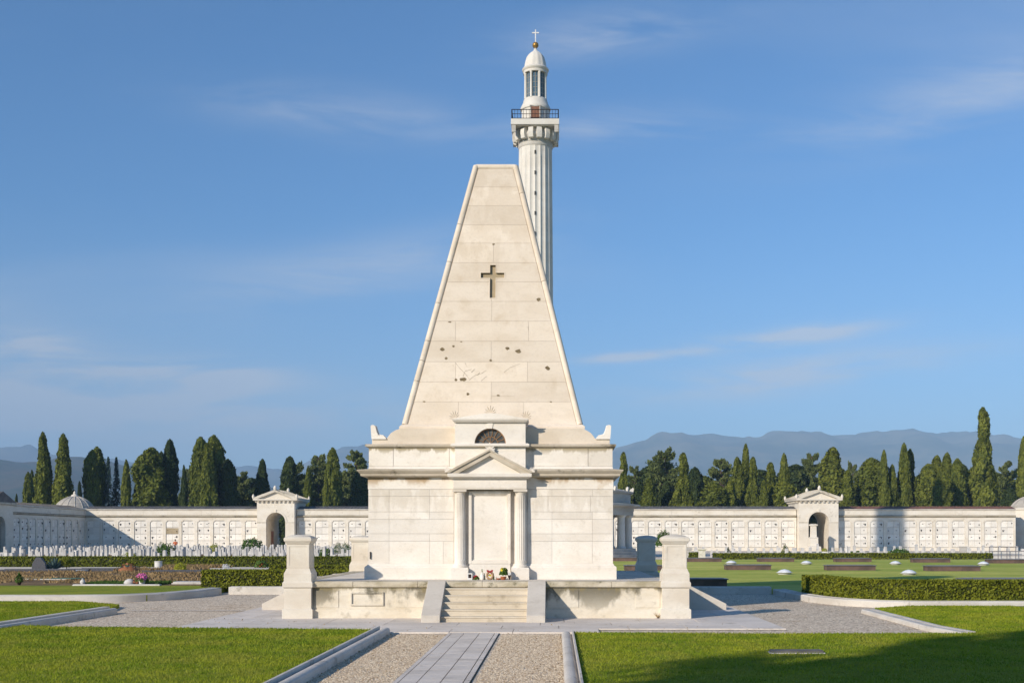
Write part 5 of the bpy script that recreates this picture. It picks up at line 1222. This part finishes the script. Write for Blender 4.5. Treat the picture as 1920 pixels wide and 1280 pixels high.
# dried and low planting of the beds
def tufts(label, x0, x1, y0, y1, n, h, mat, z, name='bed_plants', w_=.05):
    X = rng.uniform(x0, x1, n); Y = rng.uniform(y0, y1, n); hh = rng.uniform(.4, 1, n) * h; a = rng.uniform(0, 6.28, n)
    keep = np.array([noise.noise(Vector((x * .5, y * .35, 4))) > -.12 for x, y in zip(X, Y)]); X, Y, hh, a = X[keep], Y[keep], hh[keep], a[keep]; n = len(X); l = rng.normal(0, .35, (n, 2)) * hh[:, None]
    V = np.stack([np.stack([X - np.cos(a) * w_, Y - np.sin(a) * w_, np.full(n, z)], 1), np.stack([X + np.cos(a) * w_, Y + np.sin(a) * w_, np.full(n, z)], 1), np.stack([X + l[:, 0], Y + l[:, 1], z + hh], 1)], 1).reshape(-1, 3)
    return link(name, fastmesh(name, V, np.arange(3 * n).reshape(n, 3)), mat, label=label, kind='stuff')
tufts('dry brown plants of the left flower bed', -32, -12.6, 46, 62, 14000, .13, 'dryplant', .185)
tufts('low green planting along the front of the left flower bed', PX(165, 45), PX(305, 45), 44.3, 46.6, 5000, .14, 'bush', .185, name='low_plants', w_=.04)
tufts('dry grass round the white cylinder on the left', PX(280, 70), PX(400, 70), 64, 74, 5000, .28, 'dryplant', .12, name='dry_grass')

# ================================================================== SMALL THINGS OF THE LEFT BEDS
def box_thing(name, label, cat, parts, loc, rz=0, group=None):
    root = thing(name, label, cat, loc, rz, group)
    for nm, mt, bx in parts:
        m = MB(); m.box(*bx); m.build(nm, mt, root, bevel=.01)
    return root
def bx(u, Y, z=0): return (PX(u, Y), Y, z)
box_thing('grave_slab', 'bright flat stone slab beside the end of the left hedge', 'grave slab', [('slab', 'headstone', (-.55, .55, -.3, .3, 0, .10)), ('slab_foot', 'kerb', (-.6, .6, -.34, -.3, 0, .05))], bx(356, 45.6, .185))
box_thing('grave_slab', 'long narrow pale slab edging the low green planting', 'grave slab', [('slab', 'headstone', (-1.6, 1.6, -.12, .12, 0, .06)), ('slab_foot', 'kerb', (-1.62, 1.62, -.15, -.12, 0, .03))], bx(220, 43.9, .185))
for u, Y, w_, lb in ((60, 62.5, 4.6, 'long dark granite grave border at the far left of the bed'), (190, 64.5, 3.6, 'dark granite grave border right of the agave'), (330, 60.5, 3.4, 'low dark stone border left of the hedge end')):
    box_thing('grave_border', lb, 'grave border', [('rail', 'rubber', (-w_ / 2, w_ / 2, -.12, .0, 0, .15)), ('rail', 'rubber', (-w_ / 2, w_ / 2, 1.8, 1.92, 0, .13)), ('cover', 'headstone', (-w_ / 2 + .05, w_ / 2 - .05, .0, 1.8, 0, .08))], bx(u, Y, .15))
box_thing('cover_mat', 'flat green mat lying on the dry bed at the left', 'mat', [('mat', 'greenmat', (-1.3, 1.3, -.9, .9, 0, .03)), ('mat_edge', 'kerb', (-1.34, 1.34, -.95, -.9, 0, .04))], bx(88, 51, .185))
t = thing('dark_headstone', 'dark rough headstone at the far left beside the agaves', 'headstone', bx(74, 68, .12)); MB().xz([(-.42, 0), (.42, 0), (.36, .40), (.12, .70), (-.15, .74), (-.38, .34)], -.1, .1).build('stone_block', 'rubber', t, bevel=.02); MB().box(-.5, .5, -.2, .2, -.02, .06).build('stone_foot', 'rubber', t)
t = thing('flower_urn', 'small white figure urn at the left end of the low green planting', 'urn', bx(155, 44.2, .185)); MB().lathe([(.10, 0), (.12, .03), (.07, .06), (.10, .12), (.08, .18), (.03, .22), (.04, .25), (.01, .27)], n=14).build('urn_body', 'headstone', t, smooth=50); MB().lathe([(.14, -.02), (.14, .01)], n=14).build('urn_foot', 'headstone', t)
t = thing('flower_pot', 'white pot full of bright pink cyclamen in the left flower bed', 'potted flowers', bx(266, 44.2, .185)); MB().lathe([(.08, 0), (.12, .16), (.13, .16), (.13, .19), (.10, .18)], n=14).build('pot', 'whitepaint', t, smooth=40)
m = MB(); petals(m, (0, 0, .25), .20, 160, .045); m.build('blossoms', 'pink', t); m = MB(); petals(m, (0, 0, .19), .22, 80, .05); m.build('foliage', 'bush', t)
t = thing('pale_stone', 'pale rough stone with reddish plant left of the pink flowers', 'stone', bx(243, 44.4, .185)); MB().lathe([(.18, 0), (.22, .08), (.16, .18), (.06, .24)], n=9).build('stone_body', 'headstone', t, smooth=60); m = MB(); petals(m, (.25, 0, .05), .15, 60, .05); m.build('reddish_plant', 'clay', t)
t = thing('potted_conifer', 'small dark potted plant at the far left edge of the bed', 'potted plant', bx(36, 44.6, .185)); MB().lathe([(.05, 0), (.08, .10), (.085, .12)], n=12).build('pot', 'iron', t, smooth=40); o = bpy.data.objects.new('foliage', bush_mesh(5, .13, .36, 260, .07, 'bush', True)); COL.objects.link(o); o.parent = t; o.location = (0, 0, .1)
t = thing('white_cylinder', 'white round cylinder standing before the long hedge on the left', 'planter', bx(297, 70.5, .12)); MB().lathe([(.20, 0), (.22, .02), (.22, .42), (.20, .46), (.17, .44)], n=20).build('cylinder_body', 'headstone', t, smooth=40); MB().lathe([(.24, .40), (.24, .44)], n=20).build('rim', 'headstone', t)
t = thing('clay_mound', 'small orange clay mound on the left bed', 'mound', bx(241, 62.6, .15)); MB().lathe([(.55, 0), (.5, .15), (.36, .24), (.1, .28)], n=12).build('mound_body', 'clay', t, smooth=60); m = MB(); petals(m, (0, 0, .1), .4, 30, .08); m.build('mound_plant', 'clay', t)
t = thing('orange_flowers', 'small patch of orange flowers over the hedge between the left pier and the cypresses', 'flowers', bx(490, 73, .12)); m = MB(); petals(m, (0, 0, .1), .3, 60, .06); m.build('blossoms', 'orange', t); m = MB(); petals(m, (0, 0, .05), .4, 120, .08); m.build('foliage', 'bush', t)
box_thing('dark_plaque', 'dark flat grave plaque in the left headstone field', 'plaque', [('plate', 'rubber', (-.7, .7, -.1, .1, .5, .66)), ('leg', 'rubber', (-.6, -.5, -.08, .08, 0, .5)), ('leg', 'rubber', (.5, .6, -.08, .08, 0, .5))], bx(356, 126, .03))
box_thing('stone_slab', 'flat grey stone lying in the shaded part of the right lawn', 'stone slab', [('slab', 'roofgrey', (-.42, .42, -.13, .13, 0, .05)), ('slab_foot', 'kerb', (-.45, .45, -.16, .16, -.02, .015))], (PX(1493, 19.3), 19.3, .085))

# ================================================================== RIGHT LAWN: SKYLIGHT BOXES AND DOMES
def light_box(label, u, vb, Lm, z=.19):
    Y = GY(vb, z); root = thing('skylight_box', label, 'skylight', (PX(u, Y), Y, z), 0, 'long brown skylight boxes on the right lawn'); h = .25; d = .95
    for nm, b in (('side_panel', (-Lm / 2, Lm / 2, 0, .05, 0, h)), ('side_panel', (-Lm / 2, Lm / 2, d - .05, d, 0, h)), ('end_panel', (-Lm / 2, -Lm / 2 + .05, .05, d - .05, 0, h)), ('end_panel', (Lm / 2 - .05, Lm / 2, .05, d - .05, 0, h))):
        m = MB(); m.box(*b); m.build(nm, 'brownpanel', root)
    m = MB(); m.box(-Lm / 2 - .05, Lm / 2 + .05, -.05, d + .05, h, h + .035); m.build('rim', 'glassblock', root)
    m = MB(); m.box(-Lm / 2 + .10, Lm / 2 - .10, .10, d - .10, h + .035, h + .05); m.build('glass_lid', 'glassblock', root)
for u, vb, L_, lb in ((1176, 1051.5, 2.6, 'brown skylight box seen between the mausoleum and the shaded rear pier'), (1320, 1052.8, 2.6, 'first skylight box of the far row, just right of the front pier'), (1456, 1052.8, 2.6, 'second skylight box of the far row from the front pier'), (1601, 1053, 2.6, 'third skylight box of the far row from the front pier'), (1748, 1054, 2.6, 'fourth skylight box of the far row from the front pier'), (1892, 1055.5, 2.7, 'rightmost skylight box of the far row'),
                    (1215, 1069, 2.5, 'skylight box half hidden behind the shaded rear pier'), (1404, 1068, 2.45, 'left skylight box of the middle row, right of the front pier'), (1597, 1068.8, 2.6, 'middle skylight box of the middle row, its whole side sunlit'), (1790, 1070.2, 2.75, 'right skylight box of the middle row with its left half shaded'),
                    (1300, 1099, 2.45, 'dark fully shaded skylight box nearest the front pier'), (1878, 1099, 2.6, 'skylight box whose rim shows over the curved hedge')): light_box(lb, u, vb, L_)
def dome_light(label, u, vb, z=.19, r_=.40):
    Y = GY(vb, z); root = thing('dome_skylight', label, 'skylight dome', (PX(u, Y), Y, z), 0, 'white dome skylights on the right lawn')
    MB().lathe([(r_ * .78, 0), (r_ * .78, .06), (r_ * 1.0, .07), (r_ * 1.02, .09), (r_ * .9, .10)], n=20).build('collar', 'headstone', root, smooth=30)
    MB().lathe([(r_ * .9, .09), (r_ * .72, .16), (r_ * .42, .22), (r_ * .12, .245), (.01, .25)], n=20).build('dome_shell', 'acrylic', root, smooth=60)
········
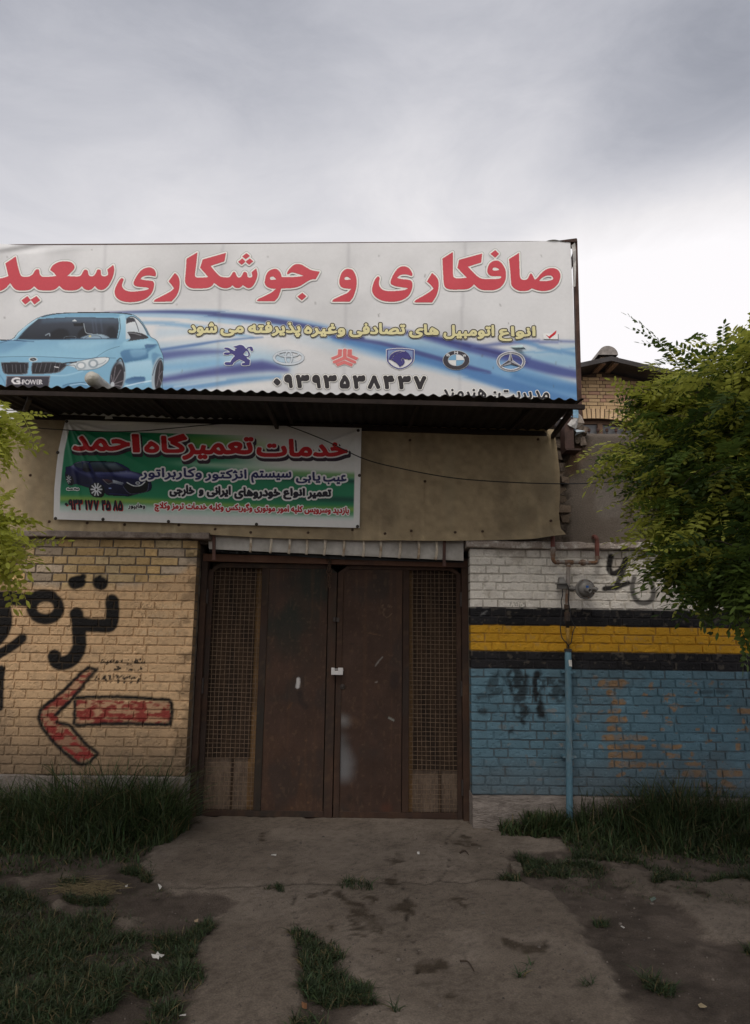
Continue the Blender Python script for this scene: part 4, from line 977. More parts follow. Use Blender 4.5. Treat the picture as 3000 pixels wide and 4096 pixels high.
········
Task directions -> Using the entries above, return exactly the lines from the line with "Write part 5" to the line with "tufts('dry grass round", counting both of those lines.

Response below ->
Write part 5 of the bpy script that recreates this picture. It picks up at line 1222. This part finishes the script. Write for Blender 4.5. Treat the picture as 1920 pixels wide and 1280 pixels high.
# dried and low planting of the beds
def tufts(label, x0, x1, y0, y1, n, h, mat, z, name='bed_plants', w_=.05):
    X = rng.uniform(x0, x1, n); Y = rng.uniform(y0, y1, n); hh = rng.uniform(.4, 1, n) * h; a = rng.uniform(0, 6.28, n)
    keep = np.array([noise.noise(Vector((x * .5, y * .35, 4))) > -.12 for x, y in zip(X, Y)]); X, Y, hh, a = X[keep], Y[keep], hh[keep], a[keep]; n = len(X); l = rng.normal(0, .35, (n, 2)) * hh[:, None]
    V = np.stack([np.stack([X - np.cos(a) * w_, Y - np.sin(a) * w_, np.full(n, z)], 1), np.stack([X + np.cos(a) * w_, Y + np.sin(a) * w_, np.full(n, z)], 1), np.stack([X + l[:, 0], Y + l[:, 1], z + hh], 1)], 1).reshape(-1, 3)
    return link(name, fastmesh(name, V, np.arange(3 * n).reshape(n, 3)), mat, label=label, kind='stuff')
tufts('dry brown plants of the left flower bed', -32, -12.6, 46, 62, 14000, .13, 'dryplant', .185)
tufts('low green planting along the front of the left flower bed', PX(165, 45), PX(305, 45), 44.3, 46.6, 5000, .14, 'bush', .185, name='low_plants', w_=.04)
tufts('dry grass round the white cylinder on the left', PX(280, 70), PX(400, 70), 64, 74, 5000, .28, 'dryplant', .12, name='dry_grass')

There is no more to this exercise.